Q. Are you familiar with that contract in any way?
A. No.
Q. Did you have any role in the negotiation and drafting of any portions of the contract between Sciame and either the MTA or Metro-North?
A. No.
Q. Do you know who from Sciame would be involved in the negotiation and drafting of any portions of the contract between Sciame and Metro-North?
A. Steve Colletta, C-O-L-L-E-T-T-A."


(Fitzpatrick EBT, at 9-10 [emphasis supplied].)

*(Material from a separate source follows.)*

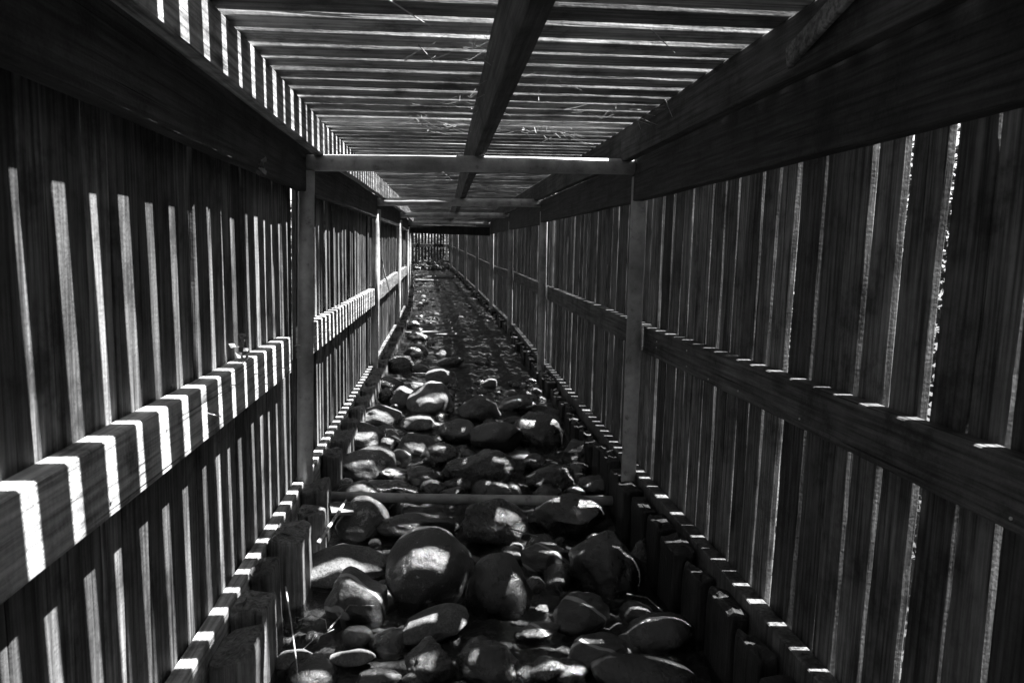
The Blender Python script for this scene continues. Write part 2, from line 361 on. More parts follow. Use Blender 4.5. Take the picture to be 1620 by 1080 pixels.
# ------------------------------------------------------------------ setting: ground, stream bed, water
def sheet(name, xs, ys, zf, m, kind='structure', warpx=True, smooth=True):
    vs = []; fs = []
    for y in ys:
        for x in xs:
            vs.append((x + (path(y)[0] if warpx else 0), y, zf(x, y)))
    n = len(xs)
    for j in range(len(ys) - 1):
        for i in range(n - 1):
            fs.append((j * n + i, j * n + i + 1, (j + 1) * n + i + 1, (j + 1) * n + i))
    me = bpy.data.meshes.new(name); me.from_pydata(vs, [], fs); me.materials.append(m)
    if smooth: me.polygons.foreach_set('use_smooth', [True] * len(me.polygons))
    o = bpy.data.objects.new(name, me); scene.collection.objects.link(o)
    if kind: o['kind'] = kind
    return o
def gz(x, y):
    if -.66 < x < 1.01: return -1.5 + path(y)[1]
    e = max(-x - .7, x - 1.05, 0)
    return -1.06 + path(y)[1] + .05 * noise.noise((x * .7, y * .7, 0)) * min(1, e * 2) + .35 * sm(1, 9, e) * (1 if x < 0 else -.3)
gx = [-700, -300, -120, -50, -25, -15, -9, -6, -4.5, -3.4, -2.6, -2, -1.5, -1.1, -.85, -.70, -.655, .1, 1.0, 1.04, 1.2, 1.5, 2, 2.6, 3.4, 4.5, 6, 9, 15, 25, 50, 120, 300, 700]
gy = [-600, -200, -60, -20, -8] + [-4 + .7 * i for i in range(58)] + [40, 48, 60, 90, 160, 400, 900]
sheet('ground', gx, gy, gz, M['soil'])
def bz(x, y):
    n = noise.noise((x * 3, y * 3, 1)) * .04 + noise.noise((x * 14, y * 14, 5)) * .03 + abs(noise.noise((x * 30, y * 30, 8))) * .03
    return zw(y) - .055 + n + .035 * sm(6, 12, y)
sheet('stream_bed', [-.645 + 1.64 * i / 60 for i in range(61)], [-3 + .033 * i for i in range(450)] + [12 + .12 * i for i in range(134)], bz, M['bed'])
def wz(x, y):
    r = sm(5, 8, y)
    return zw(y) + .006 * noise.noise((x * 5, y * 5, 2)) + (.012 + .012 * r) * noise.noise((x * 11, y * 7, 4)) * .8 + .006 * noise.noise((x * 28, y * 20, 6))
sheet('stream_water', [-.648 + 1.646 * i / 70 for i in range(71)], [-3 + .03 * i for i in range(500)] + [12 + .08 * i for i in range(201)], wz, M['water'])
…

Finally, in reply, plaintiff requests summary judgment in his favor on his claims under Labor Law § 241 (6), based on violations of 12 NYCRR 23-1.21 (b) (1), (3), and (4) (i)-(iv). This request is denied as improperly brought. Summary judgment in plaintiff's favor under Labor Law § 241 (6) was not sought in the notice of motion nor raised in plaintiff's moving papers.

CONCLUSION

Accordingly, it is hereby

ORDERED that plaintiff's motion for partial summary judgment is granted in part, and plaintiff is granted partial summary judgment in his favor as to liability only on his Labor Law § 240 (1) claims against defendant F.J. Sciame Construction Co., Inc., and his motion is otherwise denied; and it is further

ORDERED that the remainder of the action shall continue.

Dated: April 9, 2014New York, New YorkENTER:

/s/

J.S.C.

Footnotes


Footnote 1: Fitzpatrick testified at his deposition that he was familiar with the name "F.J. Sciame Construction Company." (Fitzpatrick EBT, at 8.) When asked, "Is that who you are referring to when you say Sciame Construction," he answered, "Yes." (Id.)